YOUR GOAL: Repeat the lines below exactly as they appear, but leave out the images.

DATASET EXCERPT:
________

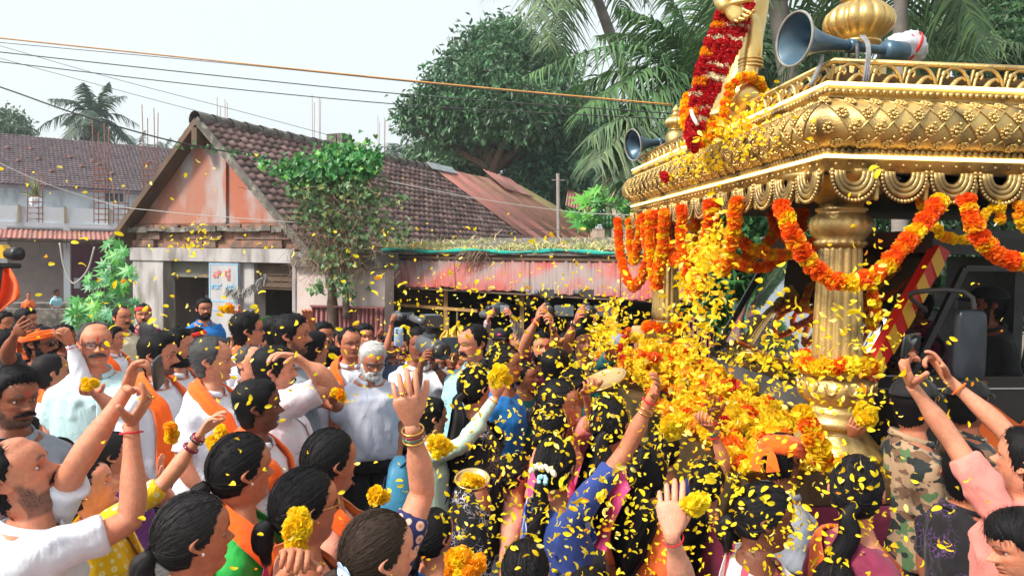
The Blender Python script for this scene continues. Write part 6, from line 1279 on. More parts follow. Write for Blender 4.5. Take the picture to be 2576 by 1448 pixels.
def faceN(side, t_):
    th = t_ * np.pi; n = (-Eu if side else -Ev) * math.sin(th) + Vector((0, 0, 1)) * math.cos(th); return n
nro = 0
for side, Ln in ((1, LS), (0, WF)):
    nP = int(Ln / PITCH); rowt = [.2, .4, .6, .8]
    for i in range(nP):
        for r_, t_ in enumerate(rowt):
            s_ = (i + (.5 if r_ % 2 else 0)) * PITCH - .03
            if s_ > Ln - .03 or nro >= 298 or (side and s_ > 1.5): continue
            o = link('rosette', rod, frieze); o.matrix_parent_inverse = WI(o.parent); o.location = faceP(side, s_, t_, .001); o.rotation_euler = faceN(side, t_).to_track_quat('Z', 'Y').to_euler(); o.scale = (1.15, 1.15, .9); nro += 1
        for s0, d_ in ((i * PITCH - .03, 1), (i * PITCH - .03 + 2 * PITCH, -1)):
            pts = [faceP(side, min(max(s0 + d_ * PITCH * (q / 8 * 2.0) - PITCH * .5 * d_, -.08 * math.sin(np.pi * (.1 + .8 * q / 8))), Ln), .1 + .8 * q / 8, .004) for q in range(9)]; lat_.loft(tube(pts, .0042, 5, up=(0.3, .2, 1)))
        for t_ in (.3, .5, .7): knb.loft(sphere(faceP(side, min(Ln, (i + (.5 if t_ != .5 else 0) + .5) * PITCH + .04 + (.0)), t_, .006), .0075, 6, 4))
o = cb_('lattice', lat_, M_GOLD, frieze); tag(o, kind='stuff'); o = cb_('knobs', knb, M_GOLDB, frieze); tag(o, kind='stuff')
bd = MB()                                                                               # bead and scallop rows
for side, Ln in ((1, LS), (0, WF)):
    for i in range(int(Ln / .030)):
        s_ = i * .030 + .01; q = lambda o_, z_: cp(s_, -o_, z_) if side else cp(-o_, s_, z_)
        bd.loft(sphere(q(.004, zL + .028), (.012, .012, .016), 6, 4)); bd.loft(sphere(q(.004, zU - .026), (.013, .013, .011), 6, 4))
        if i % 2: bd.loft(sphere(q(.014, zL - .03), (.008, .008, .008), 6, 4))
o = cb_('beads', bd, M_GOLD); tag(o, kind='stuff')
# hanging swags and tassels
sw = MB(); t_ = np.linspace(0, np.pi, 17)
for k, (r_, h_, w_) in enumerate(((.100, .125, .011), (.082, .100, .012), (.064, .078, .012), (.047, .058, .011))):
    P = np.stack([-r_ * np.cos(t_), 0 * t_ - .006 - .008 * (3 - k) / 3, -h_ * np.sin(t_) ** .8], -1)
    if k == 0: [sw.loft(sphere(p_, .0095, 6, 5)) for p_ in bez(P, 24)]
    else: sw.loft(tube(P, w_, 7, up=(0, 1, 0)))
P = np.stack([-.098 * np.cos(t_), 0 * t_ + .004, -.118 * np.sin(t_) ** .8], -1); P2 = np.stack([-.045 * np.cos(t_), 0 * t_ + .004, -.05 * np.sin(t_)], -1); sw.loft(np.stack([P, P2, P2 + V3(0, .006, 0), P + V3(0, .006, 0)], 1))
for sx in (-1, 1): sw.loft(sphere((sx * .098, -.006, -.008), (.012, .012, .014), 7, 5))
so = sw.build('swag', M_GOLD); swd = so.data; bpy.data.objects.remove(so)
ta = MB(); ta.loft(lathe([(.004, .0), (.009, -.004), (.012, -.014), (.008, -.022), (.012, -.03), (.018, -.05), (.019, -.062), (.013, -.066), (.0145, -.075), (.012, -.084), (.0135, -.093), (.011, -.102), (.0125, -.111), (.010, -.12), (.004, -.124)], 12, lambda th, i_: 1 + .1 * np.cos(th * 8) * (i_ in (4, 5, 6)))); to = ta.build('tassel', M_GOLD); tad = to.data; bpy.data.objects.remove(to)
SP = .2225; azv, azu = math.atan2(Ev.y, Ev.x), math.atan2(Eu.y, Eu.x)
for side, Ln in ((1, LS * .75), (0, WF)):
    for i in range(int(Ln / SP)):
        s_ = .125 + i * SP
        for nm, dd, dt_ in (('swag', swd, 0), ('tassel', tad, SP / 2 - .005)):
            o = link(nm, dd, can); o.matrix_parent_inverse = WI(o.parent); o.location = (cp(s_ + dt_, .002, zL - .055) if side else cp(.002, s_ + dt_, zL - .055)); o.rotation_euler = (0, 0, azv if side else azu + np.pi); o.scale = (1, 1, 1)
# gallery of scrolls with a rail
sc = MB()
def sct(pts, r0, r1, n=18): P = bez([(x, 0, z) for x, z in pts], n); sc.loft(tube(P, np.stack([np.linspace(r0, r1, n) * 1.1, np.linspace(r0, r1, n) * .8], -1), 7, up=(0, 1, 0)))
sct([(.0, .0), (.012, .055), (.05, .092), (.095, .088), (.125, .055), (.142, .015), (.15, .0)], .008, .010); sct([(.012, .055), (.018, .075), (.035, .074), (.040, .058), (.03, .048)], .010, .007, 12)
sct([(.048, .0), (.062, .022), (.085, .045), (.108, .052), (.120, .040)], .017, .007, 14); sct([(.095, .0), (.108, .012), (.124, .016), (.134, .008)], .012, .006, 9); sct([(.142, .02), (.150, .06), (.156, .09)], .004, .009, 9)
sco = sc.build('scroll', M_GOLD); scd = sco.data; bpy.data.objects.remove(sco)
zB = zU + .012
for side, Ln in ((1, LS), (0, WF)):
    for i in range(int((Ln - .1) / .157)):
        s_ = .07 + i * .157; o = link('scroll', scd, can); o.matrix_parent_inverse = WI(o.parent); o.location = cp(s_, .06, zB) if side else cp(.06, s_ + .15, zB); o.rotation_euler = (0, 0, azv if side else azu + np.pi)
mb = MB(); mb.loft(tube([cp(.06, WF, zB + .105), cp(.06, .06, zB + .105), cp(LS, .06, zB + .105)], .0135, 8)); cb_('rail', mb, M_GOLD)
mb = MB(); mb.prism([cp(.10, .10, zU - .02), cp(LS, .10, zU - .02), cp(LS, WF - .05, zU - .02), cp(.10, WF - .05, zU - .02)], (0, 0, .10)); cb_('roof', mb, M_GOLDD)
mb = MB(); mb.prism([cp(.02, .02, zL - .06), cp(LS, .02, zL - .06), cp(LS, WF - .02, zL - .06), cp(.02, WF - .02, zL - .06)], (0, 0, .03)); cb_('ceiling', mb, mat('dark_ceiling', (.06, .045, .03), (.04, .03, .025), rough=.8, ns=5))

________

TASK RESULT:
The Blender Python script for this scene continues. Write part 6, from line 1279 on. More parts follow. Write for Blender 4.5. Take the picture to be 2576 by 1448 pixels.
def faceN(side, t_):
    th = t_ * np.pi; n = (-Eu if side else -Ev) * math.sin(th) + Vector((0, 0, 1)) * math.cos(th); return n
nro = 0
for side, Ln in ((1, LS), (0, WF)):
    nP = int(Ln / PITCH); rowt = [.2, .4, .6, .8]
    for i in range(nP):
        for r_, t_ in enumerate(rowt):
            s_ = (i + (.5 if r_ % 2 else 0)) * PITCH - .03
            if s_ > Ln - .03 or nro >= 298 or (side and s_ > 1.5): continue
            o = link('rosette', rod, frieze); o.matrix_parent_inverse = WI(o.parent); o.location = faceP(side, s_, t_, .001); o.rotation_euler = faceN(side, t_).to_track_quat('Z', 'Y').to_euler(); o.scale = (1.15, 1.15, .9); nro += 1
        for s0, d_ in ((i * PITCH - .03, 1), (i * PITCH - .03 + 2 * PITCH, -1)):
            pts = [faceP(side, min(max(s0 + d_ * PITCH * (q / 8 * 2.0) - PITCH * .5 * d_, -.08 * math.sin(np.pi * (.1 + .8 * q / 8))), Ln), .1 + .8 * q / 8, .004) for q in range(9)]; lat_.loft(tube(pts, .0042, 5, up=(0.3, .2, 1)))
        for t_ in (.3, .5, .7): knb.loft(sphere(faceP(side, min(Ln, (i + (.5 if t_ != .5 else 0) + .5) * PITCH + .04 + (.0)), t_, .006), .0075, 6, 4))
o = cb_('lattice', lat_, M_GOLD, frieze); tag(o, kind='stuff'); o = cb_('knobs', knb, M_GOLDB, frieze); tag(o, kind='stuff')
bd = MB()                                                                               # bead and scallop rows
for side, Ln in ((1, LS), (0, WF)):
    for i in range(int(Ln / .030)):
        s_ = i * .030 + .01; q = lambda o_, z_: cp(s_, -o_, z_) if side else cp(-o_, s_, z_)
        bd.loft(sphere(q(.004, zL + .028), (.012, .012, .016), 6, 4)); bd.loft(sphere(q(.004, zU - .026), (.013, .013, .011), 6, 4))
        if i % 2: bd.loft(sphere(q(.014, zL - .03), (.008, .008, .008), 6, 4))
o = cb_('beads', bd, M_GOLD); tag(o, kind='stuff')
# hanging swags and tassels
sw = MB(); t_ = np.linspace(0, np.pi, 17)
for k, (r_, h_, w_) in enumerate(((.100, .125, .011), (.082, .100, .012), (.064, .078, .012), (.047, .058, .011))):
    P = np.stack([-r_ * np.cos(t_), 0 * t_ - .006 - .008 * (3 - k) / 3, -h_ * np.sin(t_) ** .8], -1)
    if k == 0: [sw.loft(sphere(p_, .0095, 6, 5)) for p_ in bez(P, 24)]
    else: sw.loft(tube(P, w_, 7, up=(0, 1, 0)))
P = np.stack([-.098 * np.cos(t_), 0 * t_ + .004, -.118 * np.sin(t_) ** .8], -1); P2 = np.stack([-.045 * np.cos(t_), 0 * t_ + .004, -.05 * np.sin(t_)], -1); sw.loft(np.stack([P, P2, P2 + V3(0, .006, 0), P + V3(0, .006, 0)], 1))
for sx in (-1, 1): sw.loft(sphere((sx * .098, -.006, -.008), (.012, .012, .014), 7, 5))
so = sw.build('swag', M_GOLD); swd = so.data; bpy.data.objects.remove(so)
ta = MB(); ta.loft(lathe([(.004, .0), (.009, -.004), (.012, -.014), (.008, -.022), (.012, -.03), (.018, -.05), (.019, -.062), (.013, -.066), (.0145, -.075), (.012, -.084), (.0135, -.093), (.011, -.102), (.0125, -.111), (.010, -.12), (.004, -.124)], 12, lambda th, i_: 1 + .1 * np.cos(th * 8) * (i_ in (4, 5, 6)))); to = ta.build('tassel', M_GOLD); tad = to.data; bpy.data.objects.remove(to)
SP = .2225; azv, azu = math.atan2(Ev.y, Ev.x), math.atan2(Eu.y, Eu.x)
for side, Ln in ((1, LS * .75), (0, WF)):
    for i in range(int(Ln / SP)):
        s_ = .125 + i * SP
        for nm, dd, dt_ in (('swag', swd, 0), ('tassel', tad, SP / 2 - .005)):
            o = link(nm, dd, can); o.matrix_parent_inverse = WI(o.parent); o.location = (cp(s_ + dt_, .002, zL - .055) if side else cp(.002, s_ + dt_, zL - .055)); o.rotation_euler = (0, 0, azv if side else azu + np.pi); o.scale = (1, 1, 1)
# gallery of scrolls with a rail
sc = MB()
def sct(pts, r0, r1, n=18): P = bez([(x, 0, z) for x, z in pts], n); sc.loft(tube(P, np.stack([np.linspace(r0, r1, n) * 1.1, np.linspace(r0, r1, n) * .8], -1), 7, up=(0, 1, 0)))
sct([(.0, .0), (.012, .055), (.05, .092), (.095, .088), (.125, .055), (.142, .015), (.15, .0)], .008, .010); sct([(.012, .055), (.018, .075), (.035, .074), (.040, .058), (.03, .048)], .010, .007, 12)
sct([(.048, .0), (.062, .022), (.085, .045), (.108, .052), (.120, .040)], .017, .007, 14); sct([(.095, .0), (.108, .012), (.124, .016), (.134, .008)], .012, .006, 9); sct([(.142, .02), (.150, .06), (.156, .09)], .004, .009, 9)
sco = sc.build('scroll', M_GOLD); scd = sco.data; bpy.data.objects.remove(sco)
zB = zU + .012
for side, Ln in ((1, LS), (0, WF)):
    for i in range(int((Ln - .1) / .157)):
        s_ = .07 + i * .157; o = link('scroll', scd, can); o.matrix_parent_inverse = WI(o.parent); o.location = cp(s_, .06, zB) if side else cp(.06, s_ + .15, zB); o.rotation_euler = (0, 0, azv if side else azu + np.pi)
mb = MB(); mb.loft(tube([cp(.06, WF, zB + .105), cp(.06, .06, zB + .105), cp(LS, .06, zB + .105)], .0135, 8)); cb_('rail', mb, M_GOLD)
mb = MB(); mb.prism([cp(.10, .10, zU - .02), cp(LS, .10, zU - .02), cp(LS, WF - .05, zU - .02), cp(.10, WF - .05, zU - .02)], (0, 0, .10)); cb_('roof', mb, M_GOLDD)
mb = MB(); mb.prism([cp(.02, .02, zL - .06), cp(LS, .02, zL - .06), cp(LS, WF - .02, zL - .06), cp(.02, WF - .02, zL - .06)], (0, 0, .03)); cb_('ceiling', mb, mat('dark_ceiling', (.06, .045, .03), (.04, .03, .025), rough=.8, ns=5))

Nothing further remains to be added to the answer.